Advani hopes Dalai Lama will be able to return to homeland
By IANSSunday, November 7, 2010
NEW DELHI - Senior Bharatiya Janata Party (BJP) leader L.K. Advani Sunday hoped that Tibetan spiritual leader, the Dalai Lama will be able to go back to his homeland in an honourable and dignified way.
In the latest post on his blog, Advani also hoped that “China will realise that its expansionist statements in relation to Arunachal Pradesh and tacit support to Pakistans hostile attitude towards India are stumbling blocks” in the way for the two countries that the world perceives as the emerging great powers of Asia in the current century.
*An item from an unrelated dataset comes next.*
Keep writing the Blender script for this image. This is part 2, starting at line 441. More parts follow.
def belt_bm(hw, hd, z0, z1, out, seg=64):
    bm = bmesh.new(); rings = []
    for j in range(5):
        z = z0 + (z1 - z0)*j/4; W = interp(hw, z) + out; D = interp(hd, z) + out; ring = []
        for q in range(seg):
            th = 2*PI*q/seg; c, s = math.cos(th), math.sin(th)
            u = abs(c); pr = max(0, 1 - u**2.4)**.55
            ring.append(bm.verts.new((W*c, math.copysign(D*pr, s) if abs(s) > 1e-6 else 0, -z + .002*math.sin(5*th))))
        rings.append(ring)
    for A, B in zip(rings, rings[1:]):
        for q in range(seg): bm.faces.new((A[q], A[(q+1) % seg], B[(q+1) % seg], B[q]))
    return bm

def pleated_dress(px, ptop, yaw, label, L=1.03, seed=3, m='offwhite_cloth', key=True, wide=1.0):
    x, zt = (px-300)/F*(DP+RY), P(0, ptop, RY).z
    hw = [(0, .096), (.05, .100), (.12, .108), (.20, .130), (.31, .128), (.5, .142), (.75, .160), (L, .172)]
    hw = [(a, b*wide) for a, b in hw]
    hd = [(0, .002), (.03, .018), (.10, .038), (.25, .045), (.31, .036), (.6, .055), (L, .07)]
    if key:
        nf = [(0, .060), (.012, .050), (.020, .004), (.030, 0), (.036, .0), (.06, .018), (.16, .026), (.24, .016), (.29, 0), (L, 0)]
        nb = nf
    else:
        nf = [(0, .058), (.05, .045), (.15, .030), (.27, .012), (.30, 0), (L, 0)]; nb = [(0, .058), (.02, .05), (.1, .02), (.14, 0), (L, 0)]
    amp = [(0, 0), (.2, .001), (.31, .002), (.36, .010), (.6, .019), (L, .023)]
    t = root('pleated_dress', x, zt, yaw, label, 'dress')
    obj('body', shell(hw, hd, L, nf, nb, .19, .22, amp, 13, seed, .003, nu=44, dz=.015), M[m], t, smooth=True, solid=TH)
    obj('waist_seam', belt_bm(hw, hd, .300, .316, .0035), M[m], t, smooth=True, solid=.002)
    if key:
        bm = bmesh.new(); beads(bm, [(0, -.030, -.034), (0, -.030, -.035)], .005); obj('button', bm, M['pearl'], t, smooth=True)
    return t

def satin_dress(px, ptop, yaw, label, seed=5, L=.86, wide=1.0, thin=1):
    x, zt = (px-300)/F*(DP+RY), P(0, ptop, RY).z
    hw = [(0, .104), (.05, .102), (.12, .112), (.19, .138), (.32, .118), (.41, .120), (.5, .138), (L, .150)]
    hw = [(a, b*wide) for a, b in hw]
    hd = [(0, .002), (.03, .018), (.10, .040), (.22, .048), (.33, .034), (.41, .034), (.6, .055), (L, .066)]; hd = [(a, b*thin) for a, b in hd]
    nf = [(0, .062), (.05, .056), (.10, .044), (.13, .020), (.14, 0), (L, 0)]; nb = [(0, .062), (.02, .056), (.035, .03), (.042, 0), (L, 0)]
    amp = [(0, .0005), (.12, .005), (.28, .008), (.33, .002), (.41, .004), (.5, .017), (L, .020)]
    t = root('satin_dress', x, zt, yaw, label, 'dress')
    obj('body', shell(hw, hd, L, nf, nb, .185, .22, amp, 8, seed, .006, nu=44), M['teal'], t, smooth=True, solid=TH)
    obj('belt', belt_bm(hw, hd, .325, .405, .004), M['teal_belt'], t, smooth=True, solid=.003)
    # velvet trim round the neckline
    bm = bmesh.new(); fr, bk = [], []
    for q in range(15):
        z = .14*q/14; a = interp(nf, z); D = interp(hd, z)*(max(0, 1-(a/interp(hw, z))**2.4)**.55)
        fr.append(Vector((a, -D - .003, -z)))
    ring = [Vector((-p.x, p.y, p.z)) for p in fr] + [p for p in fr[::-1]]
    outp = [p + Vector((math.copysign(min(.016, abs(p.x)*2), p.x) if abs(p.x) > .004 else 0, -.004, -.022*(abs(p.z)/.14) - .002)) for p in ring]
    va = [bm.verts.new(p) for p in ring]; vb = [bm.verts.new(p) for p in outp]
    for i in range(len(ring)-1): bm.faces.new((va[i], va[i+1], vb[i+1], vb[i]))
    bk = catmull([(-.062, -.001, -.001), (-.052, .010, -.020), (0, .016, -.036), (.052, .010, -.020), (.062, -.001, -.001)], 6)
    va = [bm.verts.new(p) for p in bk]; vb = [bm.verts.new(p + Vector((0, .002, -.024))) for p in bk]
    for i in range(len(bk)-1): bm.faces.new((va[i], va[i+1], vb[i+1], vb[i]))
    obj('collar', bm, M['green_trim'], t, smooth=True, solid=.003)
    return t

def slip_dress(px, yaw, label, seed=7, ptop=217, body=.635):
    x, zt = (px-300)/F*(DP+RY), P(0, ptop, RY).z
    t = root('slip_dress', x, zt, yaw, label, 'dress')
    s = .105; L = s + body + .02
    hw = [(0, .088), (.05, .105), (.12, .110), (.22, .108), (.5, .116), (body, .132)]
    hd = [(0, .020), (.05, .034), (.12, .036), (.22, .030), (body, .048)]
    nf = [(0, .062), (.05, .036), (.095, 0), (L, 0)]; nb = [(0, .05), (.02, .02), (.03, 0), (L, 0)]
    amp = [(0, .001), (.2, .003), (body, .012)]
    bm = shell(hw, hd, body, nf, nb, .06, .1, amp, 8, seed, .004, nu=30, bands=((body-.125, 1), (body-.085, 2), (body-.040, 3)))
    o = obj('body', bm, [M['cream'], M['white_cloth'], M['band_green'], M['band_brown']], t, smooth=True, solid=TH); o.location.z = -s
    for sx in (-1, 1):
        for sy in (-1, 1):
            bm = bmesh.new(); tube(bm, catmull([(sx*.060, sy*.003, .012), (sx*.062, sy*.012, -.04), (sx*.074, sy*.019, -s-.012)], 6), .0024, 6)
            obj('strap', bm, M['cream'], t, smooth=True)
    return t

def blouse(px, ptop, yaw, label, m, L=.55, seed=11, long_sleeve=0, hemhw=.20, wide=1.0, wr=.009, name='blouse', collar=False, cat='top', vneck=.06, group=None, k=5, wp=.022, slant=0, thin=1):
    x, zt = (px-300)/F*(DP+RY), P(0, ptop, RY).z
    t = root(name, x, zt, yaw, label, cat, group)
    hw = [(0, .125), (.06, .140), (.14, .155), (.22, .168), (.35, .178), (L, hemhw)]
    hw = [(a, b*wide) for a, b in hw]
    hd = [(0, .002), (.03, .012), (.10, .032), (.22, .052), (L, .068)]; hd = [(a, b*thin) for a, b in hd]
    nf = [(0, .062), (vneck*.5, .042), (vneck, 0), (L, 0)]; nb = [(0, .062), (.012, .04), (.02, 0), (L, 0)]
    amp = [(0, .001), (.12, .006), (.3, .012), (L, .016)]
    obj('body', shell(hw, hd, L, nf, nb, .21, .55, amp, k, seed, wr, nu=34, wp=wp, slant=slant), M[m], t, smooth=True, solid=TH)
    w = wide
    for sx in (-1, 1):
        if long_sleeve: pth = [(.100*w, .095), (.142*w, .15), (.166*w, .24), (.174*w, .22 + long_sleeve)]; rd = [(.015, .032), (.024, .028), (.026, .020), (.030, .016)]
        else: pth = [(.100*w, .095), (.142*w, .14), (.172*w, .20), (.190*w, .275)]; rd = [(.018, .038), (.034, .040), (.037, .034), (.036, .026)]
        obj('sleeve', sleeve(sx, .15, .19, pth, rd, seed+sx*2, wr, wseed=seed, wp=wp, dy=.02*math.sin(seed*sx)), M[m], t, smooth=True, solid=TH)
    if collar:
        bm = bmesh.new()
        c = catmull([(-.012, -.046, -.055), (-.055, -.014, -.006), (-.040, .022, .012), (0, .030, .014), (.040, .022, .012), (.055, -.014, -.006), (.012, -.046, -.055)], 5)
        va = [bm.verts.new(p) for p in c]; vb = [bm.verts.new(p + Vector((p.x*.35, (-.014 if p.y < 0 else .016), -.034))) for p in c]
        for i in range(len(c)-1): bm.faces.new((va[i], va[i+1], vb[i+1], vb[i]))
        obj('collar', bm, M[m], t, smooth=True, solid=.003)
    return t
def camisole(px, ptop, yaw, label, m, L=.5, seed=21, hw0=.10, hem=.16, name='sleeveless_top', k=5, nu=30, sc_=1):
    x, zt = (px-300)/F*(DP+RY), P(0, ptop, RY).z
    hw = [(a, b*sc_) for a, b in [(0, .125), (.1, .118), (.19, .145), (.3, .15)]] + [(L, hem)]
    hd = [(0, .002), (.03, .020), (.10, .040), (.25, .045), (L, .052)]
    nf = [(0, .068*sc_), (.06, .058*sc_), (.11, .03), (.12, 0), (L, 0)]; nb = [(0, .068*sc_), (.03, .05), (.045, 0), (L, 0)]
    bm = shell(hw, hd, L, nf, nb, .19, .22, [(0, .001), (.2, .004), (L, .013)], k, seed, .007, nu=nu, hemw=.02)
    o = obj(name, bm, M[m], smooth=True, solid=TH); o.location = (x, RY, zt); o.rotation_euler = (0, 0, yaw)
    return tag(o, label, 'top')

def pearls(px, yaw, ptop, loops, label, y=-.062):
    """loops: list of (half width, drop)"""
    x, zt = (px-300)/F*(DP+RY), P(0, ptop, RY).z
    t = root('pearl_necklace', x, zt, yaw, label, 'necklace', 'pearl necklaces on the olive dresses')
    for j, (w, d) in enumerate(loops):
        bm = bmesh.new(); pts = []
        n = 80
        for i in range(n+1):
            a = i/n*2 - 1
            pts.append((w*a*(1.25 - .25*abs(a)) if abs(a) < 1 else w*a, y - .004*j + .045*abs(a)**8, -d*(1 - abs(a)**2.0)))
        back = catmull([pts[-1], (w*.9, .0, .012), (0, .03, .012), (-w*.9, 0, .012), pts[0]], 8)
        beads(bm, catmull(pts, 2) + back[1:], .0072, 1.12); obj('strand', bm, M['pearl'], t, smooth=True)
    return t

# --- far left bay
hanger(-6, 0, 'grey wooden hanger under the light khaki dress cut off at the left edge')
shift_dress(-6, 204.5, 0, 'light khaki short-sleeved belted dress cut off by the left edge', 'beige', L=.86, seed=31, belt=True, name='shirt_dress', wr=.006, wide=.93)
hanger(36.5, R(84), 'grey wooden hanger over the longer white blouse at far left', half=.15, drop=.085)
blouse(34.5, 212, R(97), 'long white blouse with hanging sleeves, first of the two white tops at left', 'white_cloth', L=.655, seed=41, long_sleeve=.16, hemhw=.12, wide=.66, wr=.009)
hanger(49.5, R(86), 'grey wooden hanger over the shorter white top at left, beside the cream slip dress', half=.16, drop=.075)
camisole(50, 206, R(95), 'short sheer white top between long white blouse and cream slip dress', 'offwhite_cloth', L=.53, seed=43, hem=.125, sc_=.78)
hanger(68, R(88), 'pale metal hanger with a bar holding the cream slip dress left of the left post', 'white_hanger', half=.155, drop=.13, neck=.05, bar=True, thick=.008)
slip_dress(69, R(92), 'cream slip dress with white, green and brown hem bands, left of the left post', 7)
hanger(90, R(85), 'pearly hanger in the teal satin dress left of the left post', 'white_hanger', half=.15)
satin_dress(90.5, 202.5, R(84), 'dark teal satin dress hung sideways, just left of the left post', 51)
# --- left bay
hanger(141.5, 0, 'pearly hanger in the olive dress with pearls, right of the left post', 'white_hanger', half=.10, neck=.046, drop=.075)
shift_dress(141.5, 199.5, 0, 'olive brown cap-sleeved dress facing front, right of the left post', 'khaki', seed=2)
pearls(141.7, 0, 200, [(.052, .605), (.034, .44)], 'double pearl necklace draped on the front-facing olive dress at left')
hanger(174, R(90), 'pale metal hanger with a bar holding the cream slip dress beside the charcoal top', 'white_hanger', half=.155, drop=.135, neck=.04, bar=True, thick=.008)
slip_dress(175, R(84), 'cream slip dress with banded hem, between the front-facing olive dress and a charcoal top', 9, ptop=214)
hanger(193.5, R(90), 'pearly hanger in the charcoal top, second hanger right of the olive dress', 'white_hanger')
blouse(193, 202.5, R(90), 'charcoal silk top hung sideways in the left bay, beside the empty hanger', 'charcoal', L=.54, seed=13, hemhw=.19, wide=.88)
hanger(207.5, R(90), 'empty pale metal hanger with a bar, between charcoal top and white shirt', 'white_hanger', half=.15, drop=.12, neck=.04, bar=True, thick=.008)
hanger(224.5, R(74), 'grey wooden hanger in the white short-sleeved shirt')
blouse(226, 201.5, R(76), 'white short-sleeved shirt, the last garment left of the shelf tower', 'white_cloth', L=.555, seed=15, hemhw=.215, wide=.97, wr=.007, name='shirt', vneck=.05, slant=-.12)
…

“I do hope and pray that a day will come soon when His Holiness the Dalai Lama and other Tibetan people living in forced exile are able to go back to their Home Land and Holy Land in an honourable and dignified way, and thereafter be able to build the future destiny of Tibet,” Advani wrote.
The BJP leader, who last week inaugurated the sixth international conference of the Tibet support groups which was also attended by the Tibetan spiritual leader, said Beijing should reach out to the Dalai Lama with the intention of a sincere and genuine dialogue. “There can hardly be a more reasonable and peace-loving interlocutor for the resolution of the Tibetan issue than this living embodiment of the teachings of the Buddha,” he said.
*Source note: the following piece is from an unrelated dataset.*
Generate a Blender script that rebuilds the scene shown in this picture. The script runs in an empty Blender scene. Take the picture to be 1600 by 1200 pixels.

Advani said India had never sent armies to conquer other lands and establish an “Indian Empire”. “I am reminded here of the tribute that Hu Shih (1891-1962), a renowned liberal Chinese scholar and Chinas Ambassador to USA, paid to India: ‘conquered and dominated Tibet culturally for twenty centuries without ever having sent a single soldier across her border’,” he said.
The BJP leader said that in his address to the international gathering of Tibetans, he recalled his meeting with Chinese President Hu Jintao in New Delhi during his visit to India in November 2006. “At this meeting I had urged the Chinese leader to create conditions in China which could enable the Dalai Lama to visit Tibet before the Beijing Olympics. Unfortunately, China missed the opportunity.”
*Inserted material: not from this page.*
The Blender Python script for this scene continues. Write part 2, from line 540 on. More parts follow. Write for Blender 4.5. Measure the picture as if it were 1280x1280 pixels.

Noting that the conference was attended by over 260 delegates from 56 countries, Advani said it was the first time there were participants from mainland China and they strongly supported the Tibetan cause.
“Even though a lot of atrocities have been committed and much of the cultural and spiritual heritage of Tibet has been damaged - most of all during China’s shockingly mis-named ‘Cultural Revolution’ (1967-77) - Tibet continues to be the Home Land and Holy Land of the Tibetan people.”
Pointing out that the course of world events during the twentieth century depended very much on the relationship between Washington and Moscow, Advani said relationship between India and China will be one of the key determinants of the course of world history in the 21st century and there was no alternative to peaceful coexistence between the two countries.
“Despite our acute sense of betrayal by China in 1962, [(then prime minister) Pandit (Jawaharlal) Nehru actually could not bear the shock of that let-down], Shri Atal Bihari Vajpayee, first as E.A.(external affairs) Minister in Morarji Bhais (prime minister Morarji Desai) Government and later as Prime Minister of the NDA Government for six years consciously exerted towards achieving this end,” he said.
Advani also commended “Superpower: The Amazing Race between China’s Hare and India’s Tortoise”, a book by Raghav Bahl, founder and editor of Network 18, focusing on a comparison between India and China.